Reproduce the listing below exactly, beginning with its first line and ending with the line that holds "head_tree = bvh(hv, hq)"; pictures are not part of the copy.
** Begin **
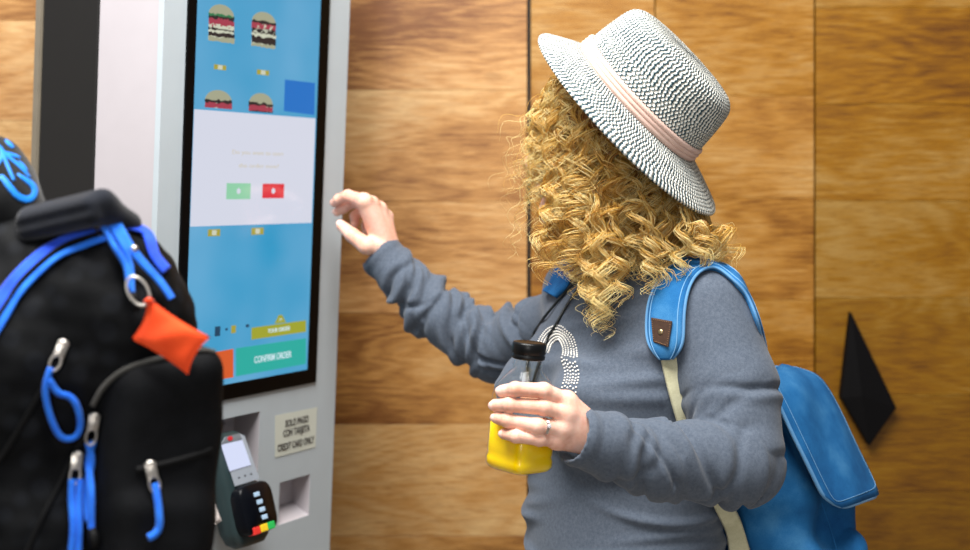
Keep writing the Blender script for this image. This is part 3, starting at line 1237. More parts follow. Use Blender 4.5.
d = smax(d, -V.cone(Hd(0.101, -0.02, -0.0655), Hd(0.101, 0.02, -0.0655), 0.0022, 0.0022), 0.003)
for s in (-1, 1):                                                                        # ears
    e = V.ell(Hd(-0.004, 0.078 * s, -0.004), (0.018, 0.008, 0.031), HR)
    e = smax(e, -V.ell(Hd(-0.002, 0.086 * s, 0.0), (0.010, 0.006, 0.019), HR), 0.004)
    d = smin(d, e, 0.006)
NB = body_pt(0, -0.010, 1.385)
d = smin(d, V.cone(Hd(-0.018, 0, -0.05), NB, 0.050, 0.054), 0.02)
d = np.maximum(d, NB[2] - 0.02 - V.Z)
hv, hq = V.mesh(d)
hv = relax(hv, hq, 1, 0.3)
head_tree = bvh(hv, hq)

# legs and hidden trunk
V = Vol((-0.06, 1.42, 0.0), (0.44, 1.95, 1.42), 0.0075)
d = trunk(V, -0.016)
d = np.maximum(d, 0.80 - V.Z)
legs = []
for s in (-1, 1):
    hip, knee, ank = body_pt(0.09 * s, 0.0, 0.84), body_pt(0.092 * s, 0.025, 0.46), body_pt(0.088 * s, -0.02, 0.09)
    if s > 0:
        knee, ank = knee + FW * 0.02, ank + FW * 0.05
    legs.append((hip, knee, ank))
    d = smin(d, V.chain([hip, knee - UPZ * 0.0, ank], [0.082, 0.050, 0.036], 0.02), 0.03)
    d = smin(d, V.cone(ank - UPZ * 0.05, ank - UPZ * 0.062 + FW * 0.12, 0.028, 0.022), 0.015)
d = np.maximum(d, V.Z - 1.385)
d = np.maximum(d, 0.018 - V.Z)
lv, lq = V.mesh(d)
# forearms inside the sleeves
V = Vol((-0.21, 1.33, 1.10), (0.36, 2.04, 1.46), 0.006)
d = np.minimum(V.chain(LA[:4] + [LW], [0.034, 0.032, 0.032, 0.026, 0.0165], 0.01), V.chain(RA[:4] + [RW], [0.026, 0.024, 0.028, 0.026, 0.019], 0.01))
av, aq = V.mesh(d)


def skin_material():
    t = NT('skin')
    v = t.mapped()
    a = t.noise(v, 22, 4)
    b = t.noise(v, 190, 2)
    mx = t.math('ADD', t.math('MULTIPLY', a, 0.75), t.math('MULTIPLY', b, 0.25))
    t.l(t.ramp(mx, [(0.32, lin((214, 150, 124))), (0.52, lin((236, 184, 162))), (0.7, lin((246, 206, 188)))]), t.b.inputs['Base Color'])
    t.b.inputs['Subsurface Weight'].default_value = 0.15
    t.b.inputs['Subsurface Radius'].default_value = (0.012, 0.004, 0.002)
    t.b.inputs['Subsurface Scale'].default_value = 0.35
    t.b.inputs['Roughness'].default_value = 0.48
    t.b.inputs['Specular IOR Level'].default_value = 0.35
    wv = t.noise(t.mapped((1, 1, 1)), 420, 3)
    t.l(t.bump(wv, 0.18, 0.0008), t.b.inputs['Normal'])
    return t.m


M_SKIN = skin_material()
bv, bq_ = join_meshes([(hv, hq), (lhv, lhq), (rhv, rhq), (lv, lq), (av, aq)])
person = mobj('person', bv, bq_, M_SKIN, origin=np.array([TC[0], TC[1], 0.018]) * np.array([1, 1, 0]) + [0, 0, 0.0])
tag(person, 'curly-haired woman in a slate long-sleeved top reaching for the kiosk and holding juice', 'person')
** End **
Written answer:
Keep writing the Blender script for this image. This is part 3, starting at line 1237. More parts follow. Use Blender 4.5.
d = smax(d, -V.cone(Hd(0.101, -0.02, -0.0655), Hd(0.101, 0.02, -0.0655), 0.0022, 0.0022), 0.003)
for s in (-1, 1):                                                                        # ears
    e = V.ell(Hd(-0.004, 0.078 * s, -0.004), (0.018, 0.008, 0.031), HR)
    e = smax(e, -V.ell(Hd(-0.002, 0.086 * s, 0.0), (0.010, 0.006, 0.019), HR), 0.004)
    d = smin(d, e, 0.006)
NB = body_pt(0, -0.010, 1.385)
d = smin(d, V.cone(Hd(-0.018, 0, -0.05), NB, 0.050, 0.054), 0.02)
d = np.maximum(d, NB[2] - 0.02 - V.Z)
hv, hq = V.mesh(d)
hv = relax(hv, hq, 1, 0.3)
head_tree = bvh(hv, hq)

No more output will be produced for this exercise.